## Short task
Locate the string "picture" in the listing below. Copy every line where it is found.

##############################

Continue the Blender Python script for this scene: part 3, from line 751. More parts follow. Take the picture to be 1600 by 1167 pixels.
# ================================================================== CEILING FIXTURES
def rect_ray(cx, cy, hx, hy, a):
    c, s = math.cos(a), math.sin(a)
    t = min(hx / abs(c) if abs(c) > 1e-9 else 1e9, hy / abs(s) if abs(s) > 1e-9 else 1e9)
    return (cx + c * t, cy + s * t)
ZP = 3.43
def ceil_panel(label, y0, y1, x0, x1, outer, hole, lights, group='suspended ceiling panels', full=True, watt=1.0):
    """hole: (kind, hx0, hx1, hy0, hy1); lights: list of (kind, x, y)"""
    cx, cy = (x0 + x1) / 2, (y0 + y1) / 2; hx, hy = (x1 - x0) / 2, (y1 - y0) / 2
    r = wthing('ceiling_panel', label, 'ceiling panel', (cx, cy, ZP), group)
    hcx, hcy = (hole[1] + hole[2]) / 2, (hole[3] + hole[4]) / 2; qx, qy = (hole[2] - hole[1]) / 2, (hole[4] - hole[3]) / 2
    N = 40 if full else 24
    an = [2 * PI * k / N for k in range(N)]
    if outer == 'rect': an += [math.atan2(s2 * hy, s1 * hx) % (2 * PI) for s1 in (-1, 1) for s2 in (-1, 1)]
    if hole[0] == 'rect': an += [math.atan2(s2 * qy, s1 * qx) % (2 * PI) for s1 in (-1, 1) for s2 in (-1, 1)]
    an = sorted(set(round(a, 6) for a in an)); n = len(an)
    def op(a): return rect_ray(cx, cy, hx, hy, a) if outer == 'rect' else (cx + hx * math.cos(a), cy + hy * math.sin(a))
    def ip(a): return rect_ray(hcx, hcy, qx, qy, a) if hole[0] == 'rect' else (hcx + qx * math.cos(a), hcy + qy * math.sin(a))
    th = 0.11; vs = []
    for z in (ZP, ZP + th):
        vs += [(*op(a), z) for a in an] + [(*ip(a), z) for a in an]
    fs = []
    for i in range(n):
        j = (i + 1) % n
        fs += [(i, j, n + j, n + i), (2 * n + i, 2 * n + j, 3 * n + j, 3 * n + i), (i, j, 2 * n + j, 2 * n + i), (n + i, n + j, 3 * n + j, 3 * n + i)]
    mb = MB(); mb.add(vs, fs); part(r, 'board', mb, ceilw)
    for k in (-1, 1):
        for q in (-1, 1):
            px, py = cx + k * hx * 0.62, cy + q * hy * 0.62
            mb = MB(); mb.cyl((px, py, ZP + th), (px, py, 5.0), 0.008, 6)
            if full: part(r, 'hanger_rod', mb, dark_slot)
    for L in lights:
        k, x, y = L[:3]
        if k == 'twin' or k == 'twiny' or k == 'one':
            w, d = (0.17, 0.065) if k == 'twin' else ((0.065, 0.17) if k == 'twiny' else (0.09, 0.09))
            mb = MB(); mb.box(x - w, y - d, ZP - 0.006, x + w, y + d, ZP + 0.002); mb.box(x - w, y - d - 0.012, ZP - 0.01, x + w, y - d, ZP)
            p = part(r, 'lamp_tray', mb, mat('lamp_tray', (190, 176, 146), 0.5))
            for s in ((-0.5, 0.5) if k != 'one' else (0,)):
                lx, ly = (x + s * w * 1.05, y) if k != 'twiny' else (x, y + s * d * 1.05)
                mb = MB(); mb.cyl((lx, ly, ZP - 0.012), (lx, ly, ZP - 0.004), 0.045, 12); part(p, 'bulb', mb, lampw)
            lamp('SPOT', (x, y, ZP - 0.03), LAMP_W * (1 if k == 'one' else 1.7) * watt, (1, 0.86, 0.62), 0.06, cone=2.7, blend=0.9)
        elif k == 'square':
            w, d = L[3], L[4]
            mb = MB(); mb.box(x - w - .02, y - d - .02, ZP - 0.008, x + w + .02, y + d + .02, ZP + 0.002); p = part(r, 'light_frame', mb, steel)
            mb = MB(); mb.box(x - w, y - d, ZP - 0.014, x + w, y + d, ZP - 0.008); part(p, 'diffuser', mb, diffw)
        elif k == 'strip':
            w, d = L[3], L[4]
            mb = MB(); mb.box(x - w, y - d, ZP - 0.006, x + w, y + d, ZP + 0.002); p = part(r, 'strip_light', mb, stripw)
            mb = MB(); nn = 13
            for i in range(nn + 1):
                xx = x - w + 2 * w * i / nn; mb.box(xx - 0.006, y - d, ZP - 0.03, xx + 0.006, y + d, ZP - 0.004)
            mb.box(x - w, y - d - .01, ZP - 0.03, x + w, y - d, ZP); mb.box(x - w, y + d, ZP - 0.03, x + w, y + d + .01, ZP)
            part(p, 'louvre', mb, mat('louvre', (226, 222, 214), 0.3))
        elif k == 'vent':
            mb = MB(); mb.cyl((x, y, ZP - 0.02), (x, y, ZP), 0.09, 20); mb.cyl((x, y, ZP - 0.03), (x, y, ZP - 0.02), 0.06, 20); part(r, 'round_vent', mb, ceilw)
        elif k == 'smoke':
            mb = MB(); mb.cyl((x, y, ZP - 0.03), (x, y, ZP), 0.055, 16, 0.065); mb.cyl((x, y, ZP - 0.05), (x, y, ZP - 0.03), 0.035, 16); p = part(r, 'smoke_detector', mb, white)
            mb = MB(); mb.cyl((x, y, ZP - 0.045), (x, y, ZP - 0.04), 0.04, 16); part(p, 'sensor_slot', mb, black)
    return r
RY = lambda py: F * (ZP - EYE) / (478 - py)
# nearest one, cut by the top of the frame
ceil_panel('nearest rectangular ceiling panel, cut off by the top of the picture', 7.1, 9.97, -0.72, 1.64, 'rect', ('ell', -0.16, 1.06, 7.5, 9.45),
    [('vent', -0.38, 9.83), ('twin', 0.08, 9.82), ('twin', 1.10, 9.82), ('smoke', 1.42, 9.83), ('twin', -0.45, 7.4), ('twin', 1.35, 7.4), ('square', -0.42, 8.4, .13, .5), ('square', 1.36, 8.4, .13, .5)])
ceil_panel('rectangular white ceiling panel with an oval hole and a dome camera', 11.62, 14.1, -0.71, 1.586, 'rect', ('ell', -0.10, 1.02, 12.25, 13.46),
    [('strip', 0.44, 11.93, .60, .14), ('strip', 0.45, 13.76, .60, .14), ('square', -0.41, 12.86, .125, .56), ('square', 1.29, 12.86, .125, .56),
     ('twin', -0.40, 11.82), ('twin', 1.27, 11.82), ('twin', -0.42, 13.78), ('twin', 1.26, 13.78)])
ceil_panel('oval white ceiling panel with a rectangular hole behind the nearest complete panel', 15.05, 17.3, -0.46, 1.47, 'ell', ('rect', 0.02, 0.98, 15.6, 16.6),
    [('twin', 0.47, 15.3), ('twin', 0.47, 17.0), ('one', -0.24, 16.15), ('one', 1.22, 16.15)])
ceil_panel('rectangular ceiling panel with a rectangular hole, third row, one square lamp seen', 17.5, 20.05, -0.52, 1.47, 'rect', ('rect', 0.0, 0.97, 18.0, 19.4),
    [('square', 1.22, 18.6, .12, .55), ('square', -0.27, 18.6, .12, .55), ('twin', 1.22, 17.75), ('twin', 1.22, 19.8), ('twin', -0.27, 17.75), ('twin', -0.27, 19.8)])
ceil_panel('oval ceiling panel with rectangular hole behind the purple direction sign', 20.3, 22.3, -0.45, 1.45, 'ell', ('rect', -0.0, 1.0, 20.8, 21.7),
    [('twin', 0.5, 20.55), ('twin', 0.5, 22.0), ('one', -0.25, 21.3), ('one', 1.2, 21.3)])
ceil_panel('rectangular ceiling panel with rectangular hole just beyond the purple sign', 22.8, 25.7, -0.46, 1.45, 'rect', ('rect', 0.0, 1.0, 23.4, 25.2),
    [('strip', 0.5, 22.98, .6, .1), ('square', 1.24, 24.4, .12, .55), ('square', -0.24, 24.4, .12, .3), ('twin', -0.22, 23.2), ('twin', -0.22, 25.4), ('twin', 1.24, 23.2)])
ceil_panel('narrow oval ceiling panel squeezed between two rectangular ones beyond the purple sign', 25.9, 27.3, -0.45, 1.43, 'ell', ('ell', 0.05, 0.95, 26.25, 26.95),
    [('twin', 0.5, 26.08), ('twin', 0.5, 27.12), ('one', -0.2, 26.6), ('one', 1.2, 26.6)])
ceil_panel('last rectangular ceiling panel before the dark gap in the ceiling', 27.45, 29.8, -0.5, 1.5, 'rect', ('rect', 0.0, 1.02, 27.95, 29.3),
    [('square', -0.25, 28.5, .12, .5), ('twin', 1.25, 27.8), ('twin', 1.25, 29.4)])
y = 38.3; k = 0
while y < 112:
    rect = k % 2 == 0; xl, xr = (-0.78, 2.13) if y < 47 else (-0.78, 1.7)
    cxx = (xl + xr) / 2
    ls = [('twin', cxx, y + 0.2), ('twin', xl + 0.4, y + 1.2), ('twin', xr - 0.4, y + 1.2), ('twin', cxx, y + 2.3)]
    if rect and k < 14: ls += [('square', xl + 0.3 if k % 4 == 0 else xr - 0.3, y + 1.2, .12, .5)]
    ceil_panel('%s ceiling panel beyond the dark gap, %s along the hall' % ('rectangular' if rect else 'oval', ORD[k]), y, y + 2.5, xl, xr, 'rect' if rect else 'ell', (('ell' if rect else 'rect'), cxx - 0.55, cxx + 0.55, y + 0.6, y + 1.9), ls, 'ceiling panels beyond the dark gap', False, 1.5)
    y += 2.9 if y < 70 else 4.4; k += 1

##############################

## Response to this exercise
Continue the Blender Python script for this scene: part 3, from line 751. More parts follow. Take the picture to be 1600 by 1167 pixels.
ceil_panel('nearest rectangular ceiling panel, cut off by the top of the picture', 7.1, 9.97, -0.72, 1.64, 'rect', ('ell', -0.16, 1.06, 7.5, 9.45),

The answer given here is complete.